What will it feel like to be an Obama supporter, I wonder? I guess I'll find out in an hour or so. At any rate, here are a couple of pre-Hillary speech links I wanted to share...
Obama supporters and other Democrats are finally getting around to wooing Clinton supporters. As much as I enjoy the attention, I have to admit that I think a lot of this stuff is a day late and a dollar short:
Even the Democratic National Committee chairman is avidly trying to make up for accusations that he allowed sexism in the race to pass unchallenged.
"The wounds of sexism need to be the subject of a national discussion," the chairman, Howard Dean, said in an interview. "Many of the most prominent people on TV behaved like middle schoolers" toward Mrs. Clinton.
This is nice. It would have been much nicer to see this kind of reaction when it would have mattered, though.
Even today, I'm seeing pundits on TV and commenters here talk about, oh, heavens, her ambition! How audacious she was! Even while she's literally in a car, traveling to an event where she'll be ending her campaign and urging her supporters to get behind the Democratic nominee (So divisive! Obviously intent on destroying the party!), people just can't seem to avoid getting in a couple of final potshots.

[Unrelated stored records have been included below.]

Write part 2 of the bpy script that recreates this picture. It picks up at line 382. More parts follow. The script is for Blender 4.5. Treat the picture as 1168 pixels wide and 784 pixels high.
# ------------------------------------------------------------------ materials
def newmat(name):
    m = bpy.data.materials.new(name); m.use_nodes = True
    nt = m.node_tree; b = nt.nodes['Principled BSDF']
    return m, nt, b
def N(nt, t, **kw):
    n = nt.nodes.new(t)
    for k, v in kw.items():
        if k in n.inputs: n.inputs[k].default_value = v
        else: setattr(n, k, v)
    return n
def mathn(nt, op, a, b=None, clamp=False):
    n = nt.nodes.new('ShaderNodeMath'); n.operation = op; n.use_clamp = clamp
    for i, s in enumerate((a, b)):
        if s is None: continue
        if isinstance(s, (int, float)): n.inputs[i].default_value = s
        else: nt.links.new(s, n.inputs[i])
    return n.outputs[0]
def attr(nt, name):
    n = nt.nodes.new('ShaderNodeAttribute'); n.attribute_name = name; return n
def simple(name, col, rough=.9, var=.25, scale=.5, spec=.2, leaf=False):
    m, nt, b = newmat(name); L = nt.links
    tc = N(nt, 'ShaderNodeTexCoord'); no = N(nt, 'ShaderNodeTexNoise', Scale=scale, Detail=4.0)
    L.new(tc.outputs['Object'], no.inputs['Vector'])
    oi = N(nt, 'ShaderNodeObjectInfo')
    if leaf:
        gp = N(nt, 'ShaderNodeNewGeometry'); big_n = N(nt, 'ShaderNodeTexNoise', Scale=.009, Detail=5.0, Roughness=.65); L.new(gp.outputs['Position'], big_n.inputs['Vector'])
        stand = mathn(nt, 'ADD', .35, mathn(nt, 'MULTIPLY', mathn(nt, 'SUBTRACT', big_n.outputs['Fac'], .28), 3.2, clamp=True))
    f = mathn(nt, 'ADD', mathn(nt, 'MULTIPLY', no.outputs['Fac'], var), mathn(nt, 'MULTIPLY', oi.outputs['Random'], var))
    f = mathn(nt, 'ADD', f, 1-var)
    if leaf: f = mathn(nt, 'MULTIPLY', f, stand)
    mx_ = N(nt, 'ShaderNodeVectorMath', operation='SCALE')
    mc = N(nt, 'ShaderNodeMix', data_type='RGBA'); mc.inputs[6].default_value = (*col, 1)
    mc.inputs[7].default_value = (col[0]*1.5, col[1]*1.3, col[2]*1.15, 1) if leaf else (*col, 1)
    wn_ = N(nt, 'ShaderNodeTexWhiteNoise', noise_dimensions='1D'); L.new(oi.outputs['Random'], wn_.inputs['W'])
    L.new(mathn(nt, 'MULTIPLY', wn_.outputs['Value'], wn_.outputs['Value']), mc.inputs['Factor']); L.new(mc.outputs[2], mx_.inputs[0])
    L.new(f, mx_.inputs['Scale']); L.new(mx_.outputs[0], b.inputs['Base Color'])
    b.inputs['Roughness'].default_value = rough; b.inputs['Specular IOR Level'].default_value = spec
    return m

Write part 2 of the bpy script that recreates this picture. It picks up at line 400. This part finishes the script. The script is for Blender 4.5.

We've discussed the NARAL endorsement of Obama here before, and Obama supporter Katha Pollitt suggests it will hurt women in states like South Dakota, where tiny NARAL affiliates have to fight anti-abortion ballot measures:
NARAL's puzzling, no-strings endorsement of Obama could not have come at a worse moment. Not only was it too late to matter, it needlessly infuriated the Clinton-favoring donor base and important state affiliates. Meanwhile, South Dakota NARAL's operation consists of one paid staffer.
If I might digress a bit and say one word about the Clintons, who to many are personas non grata in the Democratic Party now. Whatever happens, Bill Clinton will still be the 42nd president of the United States and the first two term Democrat since Roosevelt. That's never going to change. Democrats should ask themselves, once the smoke has cleared, if it's really a good idea to discredit his accomplishments. However you personally may feel about him, there is value in a popular ex-president remaining popular. Political value. (See: Reagan legacy project.) The question is what they are valued for.
Katha Pollitt, again, who writes about a real movement around Hillary Clinton's candidacy that has been ignored:
Now those women, not all white and not all working class, are on the political map, and so are the issues that made them identify with Clinton: the glass ceiling and the sticky floor, the inequality built into marriage and family life, sexual harassment and assault, lack of support for caring work--paid or unpaid--and, underlying them all, a fundamental lack of respect that over the years can make a woman feel fed up to here. It's an irony of this campaign that Clinton was seen by the pundit class as a kind of über-diva whose attempts to reach out were transparently phony (beer and Canadian Club, anyone?) and yet millions of ordinary women--white, Latino and black--saw their struggles mirrored in hers.
I've found the party's response to these issues pretty disappointing so far, but I hope I'll be pleasantly surprised during the course of the fall campaign. This is really about what we say we are as a movement, and our actions in the upcoming weeks will either alienate millions of Clinton supporters forever, or draw people back into a party that will be better for having these discussions and facing these issues head-on. I don't know what will happen yet.